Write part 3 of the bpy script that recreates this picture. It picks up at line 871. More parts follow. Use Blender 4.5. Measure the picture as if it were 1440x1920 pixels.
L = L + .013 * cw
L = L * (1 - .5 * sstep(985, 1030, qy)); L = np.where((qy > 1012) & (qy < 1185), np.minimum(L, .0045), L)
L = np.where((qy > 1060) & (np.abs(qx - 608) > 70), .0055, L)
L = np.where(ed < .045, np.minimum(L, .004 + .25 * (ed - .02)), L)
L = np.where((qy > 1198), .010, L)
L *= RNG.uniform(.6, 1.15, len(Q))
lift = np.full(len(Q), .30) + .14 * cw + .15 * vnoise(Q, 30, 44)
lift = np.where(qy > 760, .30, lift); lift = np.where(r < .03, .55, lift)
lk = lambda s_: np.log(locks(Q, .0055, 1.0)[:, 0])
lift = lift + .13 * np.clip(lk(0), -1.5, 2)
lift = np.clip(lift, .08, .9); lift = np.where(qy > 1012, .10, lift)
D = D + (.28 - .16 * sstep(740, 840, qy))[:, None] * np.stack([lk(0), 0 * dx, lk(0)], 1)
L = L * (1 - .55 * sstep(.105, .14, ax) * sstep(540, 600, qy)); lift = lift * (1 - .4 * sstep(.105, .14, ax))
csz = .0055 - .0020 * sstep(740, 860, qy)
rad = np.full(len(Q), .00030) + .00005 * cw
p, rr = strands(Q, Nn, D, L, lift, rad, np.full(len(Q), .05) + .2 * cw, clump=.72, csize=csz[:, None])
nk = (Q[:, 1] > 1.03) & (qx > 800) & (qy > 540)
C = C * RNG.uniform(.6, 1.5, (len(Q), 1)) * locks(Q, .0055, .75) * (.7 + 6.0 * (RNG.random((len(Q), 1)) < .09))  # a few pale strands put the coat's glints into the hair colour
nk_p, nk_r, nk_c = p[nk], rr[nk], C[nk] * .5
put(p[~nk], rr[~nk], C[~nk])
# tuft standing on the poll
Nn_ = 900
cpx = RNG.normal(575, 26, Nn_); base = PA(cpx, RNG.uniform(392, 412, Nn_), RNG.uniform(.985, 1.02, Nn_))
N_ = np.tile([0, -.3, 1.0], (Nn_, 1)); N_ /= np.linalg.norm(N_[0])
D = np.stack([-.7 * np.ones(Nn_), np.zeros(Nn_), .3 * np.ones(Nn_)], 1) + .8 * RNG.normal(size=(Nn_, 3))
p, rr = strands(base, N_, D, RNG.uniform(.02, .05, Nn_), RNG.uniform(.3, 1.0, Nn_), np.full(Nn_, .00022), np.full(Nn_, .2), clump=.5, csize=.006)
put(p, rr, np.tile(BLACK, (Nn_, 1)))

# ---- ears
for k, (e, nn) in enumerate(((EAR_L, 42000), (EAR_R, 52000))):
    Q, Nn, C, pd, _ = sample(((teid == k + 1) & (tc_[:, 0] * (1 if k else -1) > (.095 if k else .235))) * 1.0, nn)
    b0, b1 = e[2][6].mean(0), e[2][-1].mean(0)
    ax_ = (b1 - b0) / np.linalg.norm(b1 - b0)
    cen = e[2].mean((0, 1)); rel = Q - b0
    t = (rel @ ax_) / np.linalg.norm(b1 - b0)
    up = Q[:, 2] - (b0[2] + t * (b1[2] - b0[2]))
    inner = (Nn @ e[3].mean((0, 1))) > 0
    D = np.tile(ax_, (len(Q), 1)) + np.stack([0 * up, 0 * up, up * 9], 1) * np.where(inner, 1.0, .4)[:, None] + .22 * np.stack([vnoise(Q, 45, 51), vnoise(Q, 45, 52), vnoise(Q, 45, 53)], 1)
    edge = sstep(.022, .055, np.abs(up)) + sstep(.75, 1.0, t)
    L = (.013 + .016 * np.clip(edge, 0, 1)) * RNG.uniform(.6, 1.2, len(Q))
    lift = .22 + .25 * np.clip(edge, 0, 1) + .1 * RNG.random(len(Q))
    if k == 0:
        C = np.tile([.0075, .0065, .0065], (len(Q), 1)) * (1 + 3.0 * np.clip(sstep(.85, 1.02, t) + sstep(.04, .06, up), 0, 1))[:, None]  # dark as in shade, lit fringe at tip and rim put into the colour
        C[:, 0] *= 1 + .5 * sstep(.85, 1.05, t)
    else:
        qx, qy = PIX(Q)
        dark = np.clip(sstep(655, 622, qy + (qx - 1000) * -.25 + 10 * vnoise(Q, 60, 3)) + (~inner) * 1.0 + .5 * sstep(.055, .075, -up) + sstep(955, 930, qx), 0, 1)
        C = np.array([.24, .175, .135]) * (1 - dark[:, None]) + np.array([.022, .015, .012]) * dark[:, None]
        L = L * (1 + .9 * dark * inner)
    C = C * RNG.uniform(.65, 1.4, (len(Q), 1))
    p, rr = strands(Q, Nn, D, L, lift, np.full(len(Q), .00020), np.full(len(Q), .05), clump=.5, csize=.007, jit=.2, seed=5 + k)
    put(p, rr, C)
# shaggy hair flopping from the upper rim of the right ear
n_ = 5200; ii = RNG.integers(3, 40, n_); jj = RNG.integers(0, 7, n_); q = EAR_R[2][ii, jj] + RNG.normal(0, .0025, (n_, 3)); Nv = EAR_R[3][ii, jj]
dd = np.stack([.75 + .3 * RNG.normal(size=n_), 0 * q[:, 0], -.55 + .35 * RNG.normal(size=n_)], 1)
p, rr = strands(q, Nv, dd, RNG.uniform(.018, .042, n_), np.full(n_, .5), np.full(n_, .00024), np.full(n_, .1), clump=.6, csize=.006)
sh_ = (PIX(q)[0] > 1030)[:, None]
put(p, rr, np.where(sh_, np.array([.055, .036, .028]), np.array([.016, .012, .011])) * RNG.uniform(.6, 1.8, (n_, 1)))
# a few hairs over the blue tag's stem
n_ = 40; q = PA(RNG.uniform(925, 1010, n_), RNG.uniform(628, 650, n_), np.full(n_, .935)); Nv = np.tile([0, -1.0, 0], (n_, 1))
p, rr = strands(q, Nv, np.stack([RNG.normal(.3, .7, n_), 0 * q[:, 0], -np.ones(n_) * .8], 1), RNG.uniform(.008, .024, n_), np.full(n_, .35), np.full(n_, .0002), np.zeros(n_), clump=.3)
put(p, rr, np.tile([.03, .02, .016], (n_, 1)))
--
■ **EXERCISE INSTRUCTIONS**
Select the lines in this material that hold the word "locks", leaving none out.

■ **RESPONSE TO THE EXERCISE**
lk = lambda s_: np.log(locks(Q, .0055, 1.0)[:, 0])
C = C * RNG.uniform(.6, 1.5, (len(Q), 1)) * locks(Q, .0055, .75) * (.7 + 6.0 * (RNG.random((len(Q), 1)) < .09))  # a few pale strands put the coat's glints into the hair colour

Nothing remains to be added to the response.